Dass sich die Reise so ganz anders entwickeln würde als wir uns das vorstellten, ist eine ganz normaler, vernünftiger Prozess. Niemand weiss genau, wie sich das "Unterwegs-sein" nach ein paar Wochen anfühlt. Ich glaube es ist sehr wichtig, auf die sich verändernde Befindlichkeit Rücksicht zu nehmen und den Reisestil entsprechend anzupassen. Wir dachten ursprünglich, dass wir schneller vorwärts kämen, unser wachsendes Bedürfnis das Land nicht nur von See aus zu bewundern, sondern wirklich kennen zu lernen, verlängerte unsere Aufenthalte immer mehr.  Dazu kamen Landausflüge in interessante Kulturstädte und Kulturstätten.

Unser Boot hat sich in all' dieser Zeit bewährt, wir sind sehr zufrieden mit unserem Löttchen. Nicht umsonst sagt man, dass ein Langfahrtschiff viel mehr ein Wohnschiff als ein Segelschiff ist. Unser Boot segelt trotzdem wirklich gut und gibt in schwierigen Situationen auf uns acht. Es stimmt schon, man muss für die Langfahrt kein Regattacrack sein, dass wir auf der Fireball-Jolle soviel (nasses) Lehrgeld bezahlt haben, macht sich jetzt  positiv bemerkbar. Ursprüglich dachte ich, dass nach den Shetlands seglerisch nur noch Dessert käme, man soll den Atlantik aber nicht unterschätzen. Bei hohem Schwell werden viele Häfen an der Westküste Spaniens und Portugals sehr gefährlich und können wegen Grundseen, in welchen schon viel grössere Schiffe als unseres gekentert sind, nicht angelaufen werden. Ausserdem sollen die grossen Kaps mit allergrösstem Respekt angegangen werden, ein Grundsatz an den wir uns ganz genau gehalten haben. In der Strasse von Gibraltar konnte uns Lotta zeigen, dass sie auch mit viel Wind problemlos umgehen kann. Wir sind als Segler gereift, können die Kiste auch zum Laufen bringen, wenn ein anderes Segelboot mit uns "Streit" sucht, grundsätzlich machen wir unsere Törnplanung sehr konservativ und vorsichtig.

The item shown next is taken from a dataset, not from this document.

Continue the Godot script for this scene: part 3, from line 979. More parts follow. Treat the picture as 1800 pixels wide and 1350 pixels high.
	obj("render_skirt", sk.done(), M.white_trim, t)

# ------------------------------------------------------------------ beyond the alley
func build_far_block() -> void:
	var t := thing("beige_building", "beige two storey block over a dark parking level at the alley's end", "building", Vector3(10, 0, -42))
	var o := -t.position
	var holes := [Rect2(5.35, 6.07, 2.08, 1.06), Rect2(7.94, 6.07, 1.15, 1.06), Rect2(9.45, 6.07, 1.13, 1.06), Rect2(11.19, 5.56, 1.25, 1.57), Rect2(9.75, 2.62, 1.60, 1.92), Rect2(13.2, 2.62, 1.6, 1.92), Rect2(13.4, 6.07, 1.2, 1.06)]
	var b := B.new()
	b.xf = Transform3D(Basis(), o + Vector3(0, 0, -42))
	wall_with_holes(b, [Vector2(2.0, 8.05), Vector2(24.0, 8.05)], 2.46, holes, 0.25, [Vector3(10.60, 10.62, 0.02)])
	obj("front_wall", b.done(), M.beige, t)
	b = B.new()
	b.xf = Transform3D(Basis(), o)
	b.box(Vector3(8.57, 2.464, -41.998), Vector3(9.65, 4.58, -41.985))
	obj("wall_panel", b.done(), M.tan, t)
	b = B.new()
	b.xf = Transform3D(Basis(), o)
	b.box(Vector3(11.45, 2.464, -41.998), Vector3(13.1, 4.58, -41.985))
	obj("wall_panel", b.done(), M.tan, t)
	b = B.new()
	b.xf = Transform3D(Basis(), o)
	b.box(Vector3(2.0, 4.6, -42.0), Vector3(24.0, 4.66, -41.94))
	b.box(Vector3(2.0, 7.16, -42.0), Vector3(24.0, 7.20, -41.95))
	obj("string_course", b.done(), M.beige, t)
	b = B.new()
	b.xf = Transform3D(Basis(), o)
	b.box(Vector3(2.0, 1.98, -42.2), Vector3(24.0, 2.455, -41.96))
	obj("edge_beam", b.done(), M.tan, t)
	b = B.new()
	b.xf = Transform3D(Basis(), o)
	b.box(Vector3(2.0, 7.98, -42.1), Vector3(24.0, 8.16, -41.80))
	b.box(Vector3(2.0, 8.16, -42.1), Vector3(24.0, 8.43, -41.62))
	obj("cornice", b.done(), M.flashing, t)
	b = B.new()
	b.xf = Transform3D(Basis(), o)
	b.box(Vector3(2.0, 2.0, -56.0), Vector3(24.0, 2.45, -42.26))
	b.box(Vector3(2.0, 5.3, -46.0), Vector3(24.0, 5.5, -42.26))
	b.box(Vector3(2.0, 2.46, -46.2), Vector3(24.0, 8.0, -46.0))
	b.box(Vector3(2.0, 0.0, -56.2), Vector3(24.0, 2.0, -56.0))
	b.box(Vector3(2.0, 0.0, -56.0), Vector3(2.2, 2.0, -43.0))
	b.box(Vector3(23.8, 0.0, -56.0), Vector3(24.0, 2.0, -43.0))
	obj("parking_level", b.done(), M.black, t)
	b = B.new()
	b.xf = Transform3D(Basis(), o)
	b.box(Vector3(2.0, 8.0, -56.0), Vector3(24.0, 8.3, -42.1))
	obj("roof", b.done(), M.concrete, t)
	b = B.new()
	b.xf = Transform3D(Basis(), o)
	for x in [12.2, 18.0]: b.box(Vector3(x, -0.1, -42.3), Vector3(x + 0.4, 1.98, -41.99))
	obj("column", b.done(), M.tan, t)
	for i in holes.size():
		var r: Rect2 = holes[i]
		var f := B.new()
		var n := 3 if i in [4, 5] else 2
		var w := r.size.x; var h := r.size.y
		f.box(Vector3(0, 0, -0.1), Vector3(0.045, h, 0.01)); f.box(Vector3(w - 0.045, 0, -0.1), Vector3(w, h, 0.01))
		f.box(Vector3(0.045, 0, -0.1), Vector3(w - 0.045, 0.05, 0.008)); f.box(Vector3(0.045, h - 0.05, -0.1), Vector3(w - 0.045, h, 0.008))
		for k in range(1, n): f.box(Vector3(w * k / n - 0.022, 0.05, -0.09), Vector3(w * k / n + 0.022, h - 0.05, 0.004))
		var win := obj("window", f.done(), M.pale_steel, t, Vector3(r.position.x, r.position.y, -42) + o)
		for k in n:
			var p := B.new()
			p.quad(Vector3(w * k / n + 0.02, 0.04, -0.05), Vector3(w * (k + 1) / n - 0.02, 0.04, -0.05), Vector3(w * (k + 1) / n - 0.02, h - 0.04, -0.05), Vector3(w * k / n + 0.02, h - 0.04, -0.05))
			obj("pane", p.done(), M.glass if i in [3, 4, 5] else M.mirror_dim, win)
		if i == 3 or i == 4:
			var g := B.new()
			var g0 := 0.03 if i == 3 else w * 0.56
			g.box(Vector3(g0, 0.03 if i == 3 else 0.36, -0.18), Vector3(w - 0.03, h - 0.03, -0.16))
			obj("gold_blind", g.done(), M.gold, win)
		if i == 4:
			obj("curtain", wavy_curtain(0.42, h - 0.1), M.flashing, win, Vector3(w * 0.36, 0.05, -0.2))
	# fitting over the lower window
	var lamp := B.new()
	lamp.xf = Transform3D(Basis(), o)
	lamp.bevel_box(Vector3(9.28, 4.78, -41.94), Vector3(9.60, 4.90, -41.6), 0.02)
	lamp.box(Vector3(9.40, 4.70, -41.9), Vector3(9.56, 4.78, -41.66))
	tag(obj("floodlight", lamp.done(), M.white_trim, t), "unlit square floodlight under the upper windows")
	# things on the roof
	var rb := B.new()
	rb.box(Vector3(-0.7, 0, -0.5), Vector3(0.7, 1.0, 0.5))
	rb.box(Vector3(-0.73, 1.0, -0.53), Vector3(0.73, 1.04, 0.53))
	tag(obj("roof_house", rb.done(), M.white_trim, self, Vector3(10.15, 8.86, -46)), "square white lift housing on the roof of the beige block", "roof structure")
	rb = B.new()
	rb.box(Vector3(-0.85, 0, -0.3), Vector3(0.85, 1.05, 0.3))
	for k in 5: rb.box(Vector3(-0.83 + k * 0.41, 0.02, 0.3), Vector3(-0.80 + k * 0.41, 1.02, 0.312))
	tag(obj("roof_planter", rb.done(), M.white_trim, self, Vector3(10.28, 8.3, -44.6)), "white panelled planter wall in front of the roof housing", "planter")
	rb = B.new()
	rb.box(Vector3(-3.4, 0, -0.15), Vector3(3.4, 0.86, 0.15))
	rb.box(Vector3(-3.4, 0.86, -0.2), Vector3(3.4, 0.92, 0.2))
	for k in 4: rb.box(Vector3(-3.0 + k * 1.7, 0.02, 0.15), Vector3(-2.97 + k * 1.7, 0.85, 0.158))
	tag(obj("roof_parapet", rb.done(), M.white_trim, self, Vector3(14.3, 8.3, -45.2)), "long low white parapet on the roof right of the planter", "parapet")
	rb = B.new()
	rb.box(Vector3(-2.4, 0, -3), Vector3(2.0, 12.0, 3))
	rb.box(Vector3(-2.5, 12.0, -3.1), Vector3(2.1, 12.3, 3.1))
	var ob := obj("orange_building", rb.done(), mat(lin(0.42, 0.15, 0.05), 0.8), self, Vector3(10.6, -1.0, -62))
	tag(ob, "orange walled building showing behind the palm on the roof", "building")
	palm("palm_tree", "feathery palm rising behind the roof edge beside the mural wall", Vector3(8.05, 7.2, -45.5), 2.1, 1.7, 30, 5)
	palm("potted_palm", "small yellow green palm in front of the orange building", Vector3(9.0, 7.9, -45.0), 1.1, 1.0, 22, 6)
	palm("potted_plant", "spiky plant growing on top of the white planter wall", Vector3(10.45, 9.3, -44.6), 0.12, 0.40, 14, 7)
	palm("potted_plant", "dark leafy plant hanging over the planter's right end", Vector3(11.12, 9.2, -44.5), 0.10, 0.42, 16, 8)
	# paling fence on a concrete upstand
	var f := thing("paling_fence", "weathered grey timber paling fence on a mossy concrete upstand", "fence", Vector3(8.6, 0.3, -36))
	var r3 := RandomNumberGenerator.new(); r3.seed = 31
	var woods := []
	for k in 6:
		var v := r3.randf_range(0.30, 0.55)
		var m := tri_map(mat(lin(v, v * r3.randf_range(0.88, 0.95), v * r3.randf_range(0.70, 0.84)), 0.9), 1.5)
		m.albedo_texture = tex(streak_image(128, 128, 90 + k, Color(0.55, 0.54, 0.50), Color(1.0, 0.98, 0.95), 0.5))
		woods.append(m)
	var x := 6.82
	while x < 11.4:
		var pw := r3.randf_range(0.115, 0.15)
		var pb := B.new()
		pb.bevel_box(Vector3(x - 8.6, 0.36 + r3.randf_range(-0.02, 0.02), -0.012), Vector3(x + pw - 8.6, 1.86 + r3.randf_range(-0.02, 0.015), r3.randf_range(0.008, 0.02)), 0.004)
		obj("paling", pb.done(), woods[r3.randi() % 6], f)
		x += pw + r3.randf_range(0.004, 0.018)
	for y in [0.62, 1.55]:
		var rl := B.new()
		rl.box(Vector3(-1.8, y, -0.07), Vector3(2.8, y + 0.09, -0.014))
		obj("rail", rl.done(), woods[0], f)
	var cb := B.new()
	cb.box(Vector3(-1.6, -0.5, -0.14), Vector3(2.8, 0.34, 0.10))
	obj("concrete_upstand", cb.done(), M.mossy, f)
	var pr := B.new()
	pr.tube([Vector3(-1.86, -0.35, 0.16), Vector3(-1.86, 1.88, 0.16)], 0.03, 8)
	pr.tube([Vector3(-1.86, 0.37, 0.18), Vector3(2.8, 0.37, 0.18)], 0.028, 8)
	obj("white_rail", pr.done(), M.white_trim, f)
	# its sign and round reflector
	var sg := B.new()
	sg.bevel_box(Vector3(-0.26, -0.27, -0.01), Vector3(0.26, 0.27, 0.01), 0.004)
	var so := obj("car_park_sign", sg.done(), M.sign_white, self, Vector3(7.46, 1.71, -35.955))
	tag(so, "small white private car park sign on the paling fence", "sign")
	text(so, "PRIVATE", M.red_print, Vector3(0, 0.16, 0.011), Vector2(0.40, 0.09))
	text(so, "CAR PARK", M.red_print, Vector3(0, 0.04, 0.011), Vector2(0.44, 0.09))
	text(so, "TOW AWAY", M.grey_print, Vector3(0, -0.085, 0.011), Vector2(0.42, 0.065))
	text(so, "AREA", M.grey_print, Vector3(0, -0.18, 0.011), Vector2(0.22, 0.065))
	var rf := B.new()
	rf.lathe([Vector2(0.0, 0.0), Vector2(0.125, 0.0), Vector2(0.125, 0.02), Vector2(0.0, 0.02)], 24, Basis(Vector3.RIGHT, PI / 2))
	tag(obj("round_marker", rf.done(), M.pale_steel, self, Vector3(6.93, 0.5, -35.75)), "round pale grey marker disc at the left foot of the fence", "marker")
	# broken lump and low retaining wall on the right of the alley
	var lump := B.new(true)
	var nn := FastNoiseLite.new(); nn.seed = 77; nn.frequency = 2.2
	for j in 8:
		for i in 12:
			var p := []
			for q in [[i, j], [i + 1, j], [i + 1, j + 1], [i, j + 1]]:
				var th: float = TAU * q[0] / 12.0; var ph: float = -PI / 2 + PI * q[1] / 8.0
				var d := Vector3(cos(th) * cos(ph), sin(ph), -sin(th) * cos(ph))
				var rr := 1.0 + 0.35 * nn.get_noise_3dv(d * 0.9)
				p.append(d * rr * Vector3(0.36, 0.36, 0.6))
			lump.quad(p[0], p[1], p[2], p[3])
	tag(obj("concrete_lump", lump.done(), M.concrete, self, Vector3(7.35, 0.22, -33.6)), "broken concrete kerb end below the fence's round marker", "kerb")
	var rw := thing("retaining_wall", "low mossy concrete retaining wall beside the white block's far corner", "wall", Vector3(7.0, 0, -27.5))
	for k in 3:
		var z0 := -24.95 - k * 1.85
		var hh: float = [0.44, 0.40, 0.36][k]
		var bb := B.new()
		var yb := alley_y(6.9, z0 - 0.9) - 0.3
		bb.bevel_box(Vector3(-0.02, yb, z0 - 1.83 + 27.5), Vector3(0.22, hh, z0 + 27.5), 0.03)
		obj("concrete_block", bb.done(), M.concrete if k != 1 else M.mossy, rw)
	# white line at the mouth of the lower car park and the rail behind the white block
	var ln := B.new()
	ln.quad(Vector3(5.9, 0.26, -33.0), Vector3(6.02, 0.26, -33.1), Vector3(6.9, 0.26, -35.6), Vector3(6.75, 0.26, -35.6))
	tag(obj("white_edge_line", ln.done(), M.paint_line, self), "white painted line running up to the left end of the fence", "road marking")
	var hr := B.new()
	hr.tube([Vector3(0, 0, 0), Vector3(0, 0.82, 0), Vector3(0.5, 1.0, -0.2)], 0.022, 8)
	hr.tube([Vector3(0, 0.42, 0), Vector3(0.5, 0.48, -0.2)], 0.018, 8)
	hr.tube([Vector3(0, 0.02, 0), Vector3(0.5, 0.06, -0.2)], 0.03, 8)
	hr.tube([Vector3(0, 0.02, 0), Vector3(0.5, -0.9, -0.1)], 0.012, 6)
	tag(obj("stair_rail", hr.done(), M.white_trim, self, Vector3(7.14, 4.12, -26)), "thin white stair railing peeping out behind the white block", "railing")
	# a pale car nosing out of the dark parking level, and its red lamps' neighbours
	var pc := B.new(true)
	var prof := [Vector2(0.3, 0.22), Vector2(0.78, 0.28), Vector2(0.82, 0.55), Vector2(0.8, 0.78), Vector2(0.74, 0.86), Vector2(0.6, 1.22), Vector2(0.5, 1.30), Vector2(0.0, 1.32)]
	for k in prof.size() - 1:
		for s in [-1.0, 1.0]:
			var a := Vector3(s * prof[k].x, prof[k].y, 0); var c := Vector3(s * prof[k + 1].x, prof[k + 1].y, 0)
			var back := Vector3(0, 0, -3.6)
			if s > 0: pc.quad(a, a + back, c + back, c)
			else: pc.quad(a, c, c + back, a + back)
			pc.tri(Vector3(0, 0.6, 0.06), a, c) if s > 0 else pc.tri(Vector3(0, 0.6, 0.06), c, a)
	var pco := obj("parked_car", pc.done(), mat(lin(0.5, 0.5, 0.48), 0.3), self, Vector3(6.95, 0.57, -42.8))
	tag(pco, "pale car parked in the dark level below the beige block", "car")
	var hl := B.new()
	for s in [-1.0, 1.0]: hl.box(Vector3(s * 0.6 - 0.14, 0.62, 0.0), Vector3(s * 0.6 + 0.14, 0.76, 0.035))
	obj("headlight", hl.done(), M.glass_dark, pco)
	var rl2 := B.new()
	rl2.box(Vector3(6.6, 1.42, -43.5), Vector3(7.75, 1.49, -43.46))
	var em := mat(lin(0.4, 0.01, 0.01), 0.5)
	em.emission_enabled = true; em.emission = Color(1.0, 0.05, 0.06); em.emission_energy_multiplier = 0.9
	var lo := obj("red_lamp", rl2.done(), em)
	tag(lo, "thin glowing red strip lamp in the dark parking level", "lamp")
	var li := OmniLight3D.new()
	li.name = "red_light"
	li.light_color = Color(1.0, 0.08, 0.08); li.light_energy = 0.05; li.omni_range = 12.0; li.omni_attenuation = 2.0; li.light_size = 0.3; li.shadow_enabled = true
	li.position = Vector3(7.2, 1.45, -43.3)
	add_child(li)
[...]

Im Freundes- und Bekanntenkreis schlägt uns viel Unterstützung, Wohlwollen und zum Teil auch Bewunderung entgegen. Wir bekommen Besuch von Freunden, Bekannten und der Famile (mit Enkeltöchtern) was uns immer wieder freut. Mit den kleinen, giftigen Bemerkungen aus der Schweiz, welche uns Verantwortungslosigkeit und Pflichtvergessenheit vorwerfen, können wir in der Zwischenzeit ganz gut umgehen.

Die Frage, ob sich unser "Sprung ins kalte Wasser", das Aufgeben unserer guten Jobs mit dem entsprechenden Sozialprestige, der Verkauf von Haus und Geschäft, das Verlassen der Komfortzone und der Aufbruch zu "neuen Ufern" gelohnt hat, lässt sich für uns ganz klar mit "ja" beantworten.

Jeder Mensch hat "Zäune und Gitter" im Kopf. An einer Kunstausstellung sah ich vor ein paar Tagen diese Grafik. Das Durchbrechen dieser Gitter macht frei!